Aim
Present the following data again exactly as it is shown.

Data shown
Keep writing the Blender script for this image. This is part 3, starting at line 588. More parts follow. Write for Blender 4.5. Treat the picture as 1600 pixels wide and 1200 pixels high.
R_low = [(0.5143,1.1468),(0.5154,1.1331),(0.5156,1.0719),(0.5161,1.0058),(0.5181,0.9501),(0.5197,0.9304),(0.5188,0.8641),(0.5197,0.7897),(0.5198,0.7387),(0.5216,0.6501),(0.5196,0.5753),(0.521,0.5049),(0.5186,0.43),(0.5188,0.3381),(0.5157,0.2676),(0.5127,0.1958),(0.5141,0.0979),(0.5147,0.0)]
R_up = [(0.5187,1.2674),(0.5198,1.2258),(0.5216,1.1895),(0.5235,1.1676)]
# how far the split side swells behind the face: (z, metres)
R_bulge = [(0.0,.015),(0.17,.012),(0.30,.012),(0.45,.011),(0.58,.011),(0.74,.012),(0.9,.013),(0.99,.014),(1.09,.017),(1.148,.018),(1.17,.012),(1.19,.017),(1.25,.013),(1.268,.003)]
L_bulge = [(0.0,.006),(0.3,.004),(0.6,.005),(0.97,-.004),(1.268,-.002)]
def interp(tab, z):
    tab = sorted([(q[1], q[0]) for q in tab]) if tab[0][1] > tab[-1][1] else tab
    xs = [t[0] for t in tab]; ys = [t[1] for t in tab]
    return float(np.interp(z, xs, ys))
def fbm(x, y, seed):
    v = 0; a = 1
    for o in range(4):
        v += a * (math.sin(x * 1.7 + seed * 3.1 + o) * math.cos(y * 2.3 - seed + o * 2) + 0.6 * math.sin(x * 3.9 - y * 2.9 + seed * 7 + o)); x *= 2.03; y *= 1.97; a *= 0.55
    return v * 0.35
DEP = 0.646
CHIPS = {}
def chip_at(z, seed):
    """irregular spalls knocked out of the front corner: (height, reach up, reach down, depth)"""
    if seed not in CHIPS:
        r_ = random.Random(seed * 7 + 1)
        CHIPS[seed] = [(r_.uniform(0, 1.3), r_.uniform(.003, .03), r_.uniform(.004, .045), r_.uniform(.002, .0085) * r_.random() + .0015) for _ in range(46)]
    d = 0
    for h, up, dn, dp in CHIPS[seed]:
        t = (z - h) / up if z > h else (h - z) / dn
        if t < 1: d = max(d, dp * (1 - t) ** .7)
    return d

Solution
Keep writing the Blender script for this image. This is part 3, starting at line 588. More parts follow. Write for Blender 4.5. Treat the picture as 1600 pixels wide and 1200 pixels high.
R_low = [(0.5143,1.1468),(0.5154,1.1331),(0.5156,1.0719),(0.5161,1.0058),(0.5181,0.9501),(0.5197,0.9304),(0.5188,0.8641),(0.5197,0.7897),(0.5198,0.7387),(0.5216,0.6501),(0.5196,0.5753),(0.521,0.5049),(0.5186,0.43),(0.5188,0.3381),(0.5157,0.2676),(0.5127,0.1958),(0.5141,0.0979),(0.5147,0.0)]
R_up = [(0.5187,1.2674),(0.5198,1.2258),(0.5216,1.1895),(0.5235,1.1676)]
# how far the split side swells behind the face: (z, metres)
R_bulge = [(0.0,.015),(0.17,.012),(0.30,.012),(0.45,.011),(0.58,.011),(0.74,.012),(0.9,.013),(0.99,.014),(1.09,.017),(1.148,.018),(1.17,.012),(1.19,.017),(1.25,.013),(1.268,.003)]
L_bulge = [(0.0,.006),(0.3,.004),(0.6,.005),(0.97,-.004),(1.268,-.002)]
def interp(tab, z):
    tab = sorted([(q[1], q[0]) for q in tab]) if tab[0][1] > tab[-1][1] else tab
    xs = [t[0] for t in tab]; ys = [t[1] for t in tab]
    return float(np.interp(z, xs, ys))
def fbm(x, y, seed):
    v = 0; a = 1
    for o in range(4):
        v += a * (math.sin(x * 1.7 + seed * 3.1 + o) * math.cos(y * 2.3 - seed + o * 2) + 0.6 * math.sin(x * 3.9 - y * 2.9 + seed * 7 + o)); x *= 2.03; y *= 1.97; a *= 0.55
    return v * 0.35
DEP = 0.646
CHIPS = {}
def chip_at(z, seed):
    """irregular spalls knocked out of the front corner: (height, reach up, reach down, depth)"""
    if seed not in CHIPS:
        r_ = random.Random(seed * 7 + 1)
        CHIPS[seed] = [(r_.uniform(0, 1.3), r_.uniform(.003, .03), r_.uniform(.004, .045), r_.uniform(.002, .0085) * r_.random() + .0015) for _ in range(46)]
    d = 0
    for h, up, dn, dp in CHIPS[seed]:
        t = (z - h) / up if z > h else (h - z) / dn
        if t < 1: d = max(d, dp * (1 - t) ** .7)
    return d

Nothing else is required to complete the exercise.